During the T20 World Cup, the match is only half the experience. The other half happens on TikTok, where fans try to make sense of what just happened, argue over decisions, replay turning points in their heads, and look for the quickest version of a story they can share. TikTok has quietly become a second screen for cricket audiences, translating cricket into a faster, more conversational format that fits how people actually follow the sport right now.
In Sri Lanka, two creators have built clear lanes within that second-screen behaviour. Udith Erosh leans into conversation and opinion, the kind of cricket talk that feels like a discussion among friends, just with a bigger room. Viduranga Vilochana Gunasekara (Crick Vidu) leans into analysis and explanation, giving fans a cleaner way to understand why a game turned, not just how it looked in the highlights.
They are doing very different things, but both are meeting the same need that peaks during tournament weeks: speed with substance.
A World Cup compresses attention spans. Fans do not have time for long detours, and they also do not want noise. What works is a format that is consistent, easy to follow, and delivers one clear point quickly. When creators get that right, they end up providing a simple service to the audience: they reduce the effort it takes to keep up with the tournament, and they make people want to return after the next match.
Udith Erosh: Turning match moments into conversation
Handle: @hardtalkwithuditherosh
Udith’s content works because it feels familiar. It has the energy of everyday cricket talk, the kind that happens in group chats, at the office, or on the way home from a match. The difference is that his format is built to travel, short enough for TikTok, but direct enough to pull people into a response. In a World Cup window, that matters. Fans are not only watching, but also constantly sharing their opinions, reacting to selection calls, and looking for someone who can clearly say what they are thinking.

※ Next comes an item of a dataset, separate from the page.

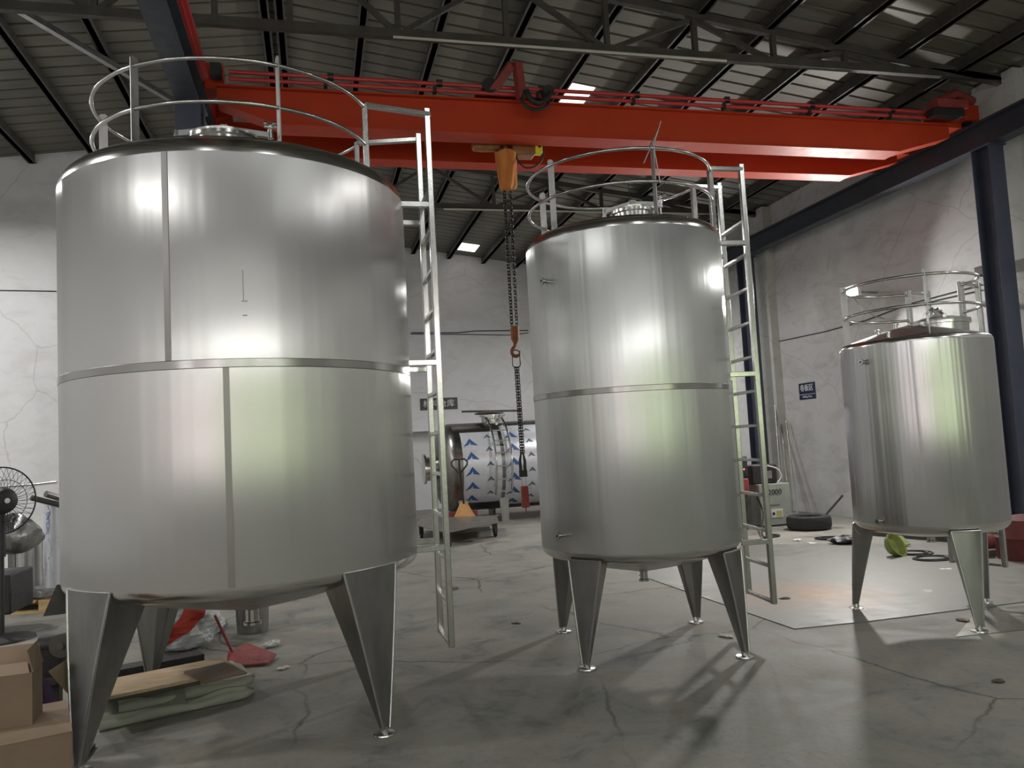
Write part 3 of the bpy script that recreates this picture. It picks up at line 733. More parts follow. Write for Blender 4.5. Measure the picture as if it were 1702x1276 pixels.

A useful way to understand Udith’s role is as a host rather than a commentator. The video is one part of the product. The other part is what it triggers. That is where conversation creators have an advantage in tournament weeks: the audience is already emotionally involved, and they want a space to agree, disagree, challenge, and keep the debate going.
What makes his style effective is that it lowers the barrier to participation. A fan does not need deep tactical knowledge to engage. They just need a clear prompt and a tone that stays readable. When those two elements are consistent, the comments section becomes an extension of match-day itself.
Crick Vidu: Making sense of the chaos
Handle: @crickvidu
If Udith’s lane is conversation, Crick Vidu’s lane is clarity. In a tournament such as this, cricket moves too quickly for most fans to hold every detail in their head. The games come one after another, conditions vary, momentum swings fast, and narratives change daily. In that environment, explanation becomes valuable. Not long-form breakdowns that ask for 20 minutes of attention, but short, disciplined analysis that helps a viewer understand why a match turned, or what a team actually needed in a chase.
What makes analysis work on TikTok is restraint. The format cannot carry too many ideas at once. It needs one angle, a simple chain of reasoning, and a conclusion that leaves the viewer with something usable. When it lands, the audience comes away feeling like they followed the match better, and that is what keeps them returning during a World Cup.
Crick Vidu fits neatly into the role of a tournament guide, translating fast-moving match events into patterns that fans can recognise across games. His content rhythm maps to the same match-day cycle:
Pre-match: conditions, match-ups, what the likely game plan is
Innings break: what the first innings tells you, what the chase truly requires
Post-match: the tactical factor that mattered, the turning-point pattern, what to watch next
Together, Udith Erosh and Crick Vidu show something simple about cricket audiences during a World Cup. Fans want speed, but they also want meaning. They want strong opinions, but they also want clear explanations that help them understand what they watched. And they want content that fits the scroll without treating the game or the viewer as unintelligent.
That is why these two lanes matter. One keeps the conversation alive and provides a place for people to react. The other makes chaos readable and gives people a way to understand the tournament beyond highlights and emotion. The World Cup amplifies both needs, and it rewards creators who can stay consistent, credible, and sharp while everything is moving fast.
As the tournament continues, TikTok’s role in cricket fandom is becoming clearer. It is not replacing the match. It is shaping how the match is discussed, understood, and remembered in the hours around it. The final ball is not the end of the experience anymore. For many fans, it is the start of the conversation.